Eye Contact and Gaze.The number of messages we can send with our eyes is almost limitless. We have all heard some of the following words used to describe a person's eyes: direct, sensual, sardonic, expressive, intelligent, penetrating, sad, cheerful, worldly, hard, trusting, suspicious. The impact of eye contact and gaze on human interaction is seen in the fact that people use less eye contact when they are depressed, suffer from low self-esteem, and are uncomfortable in a particular situation.
According to Leathers (1992: 42), there is enough evidence to conclude that in the United States, eyes serve six important communication functions: they "(1) indicate degrees of attentiveness, interest, and arousal; (2) influence attitude change and persuasion; (3) regulate interaction; (4) communicate emotions; (5) define power and status relationships; and (6) assume a central role in impression management."
Culture modifies the amount of eye contact in which we engage and who is the recipient of the eye contact. For the dominant culture in the United States eye contact is highly valued. In fact, most people in Western societies expect the person with whom they are interacting to "look them in the eye." There is even a tendency to be suspicious of someone who does not follow the culturally prescribed rules for eye contact.
Direct eye-to-eye contact, however, is a taboo or an insult in many Asian cultures. People from Latin American and Caribbean cultures also avoid eye contact as a sign of respect. This same orientation toward eye contact is found in Africa. There is even a Zulu proverb that states that the eye is an organ of aggression.
Problems can arise when Westerners attempt to do business with a group of people who believe it is a sign of impertinence to make prolonged eye contact with their communication partners. Arabs, on the other hand, look directly into the eyes of their communication partner, and do so for long periods. They believe such contact shows interest in the other person and helps them assess the truthfulness of the other person's words.
Paralanguage. When watching a foreign movie, you can hear the rise and fall of voices, which may tell you when one person is asking a question and another is making a statement or issuing a command. Whatever the case, certain vocal cues provide you with information with which to make judgments about the characters' personalities, emotional states, ethnic background, and rhetorical activity. Shakespeare said the same thing when he wrote, "I understand the fury in your words, but not the words."
What we have just been considering is often referred to as paralanguage, which involves the linguistic elements of speech, that is, how something is said and not the actual meaning of the spoken words.

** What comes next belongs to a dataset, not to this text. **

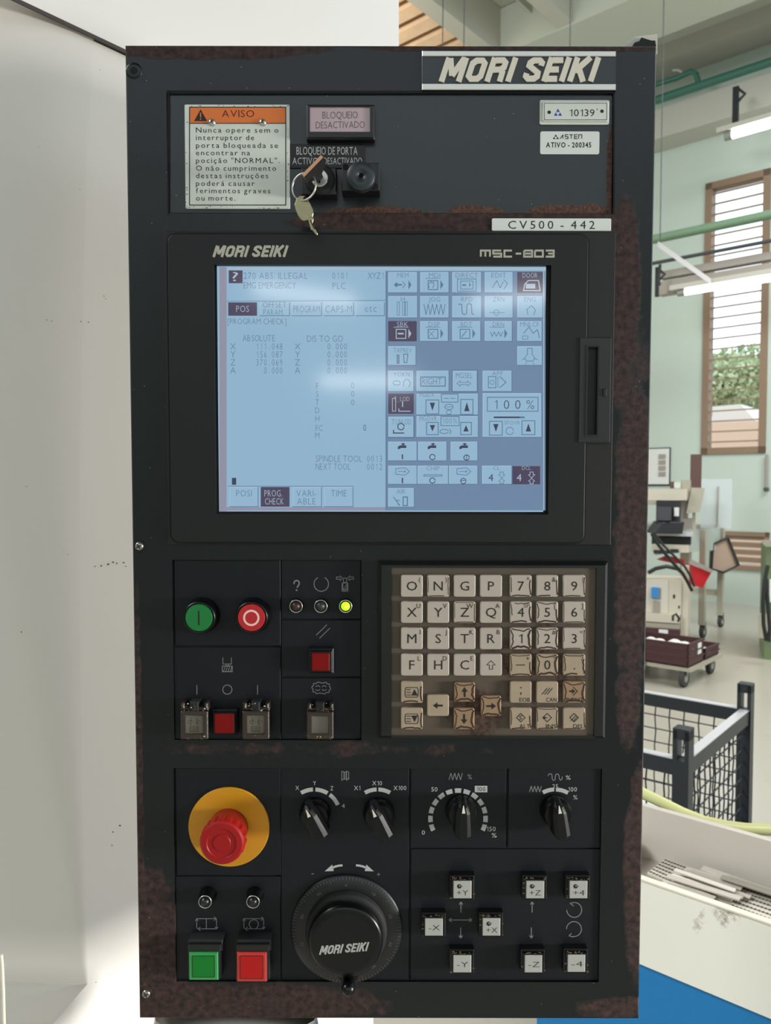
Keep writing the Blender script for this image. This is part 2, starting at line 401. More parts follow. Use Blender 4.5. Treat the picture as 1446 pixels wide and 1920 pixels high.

Most classifications divide paralanguage into three kinds of vocalizations: (1) vocal characterizers (laughing, crying, yelling, moaning, whining, belching, yawning); (2) vocal qualifiers (volume, pitch, rhythm, tempo, resonance, tone); and (3) vocal segregates ("un-huh," "shh," "uh," "oooh," "mmmh," "humm"). It is extraordinary how many inferences about content and character can be made just from the sounds people produce. For example, paralanguage cues assist you in drawing conclusions about an individual's emotional state, socioeconomic status, height, ethnicity, weight, age, intelligence, race, regional background, and educational level. Let's pause for a moment and look at some of the paralanguage messages you receive that help you draw those conclusions.
Volume. As with all other aspects of our nonverbal behavior, culture influences our use of and response to paralanguage. We only have to look at differences in the use of volume to see this. Arabs speak very loudly because loudness for them connotes strength and sincerity, while softness communicates weakness and deviousness. For Israelis, increased volume reflects strong beliefs toward the issue under discussion. Germans conduct their business with a commanding tone that projects authority and self-confidence. On the other end of the continuum, there are cultures that have a very different view toward loud and firm voices. For Thai people, a loud voice is perceived as being impolite. In Japan, raising one's voice often implies a lack of self-control. For them, a gentle and soft voice reflects good manners and helps maintain social harmony—two important values in Japanese culture. When interacting with Americans, people from cultures that speak softly often believe that Americans are angry or upset because of their relatively loud speech.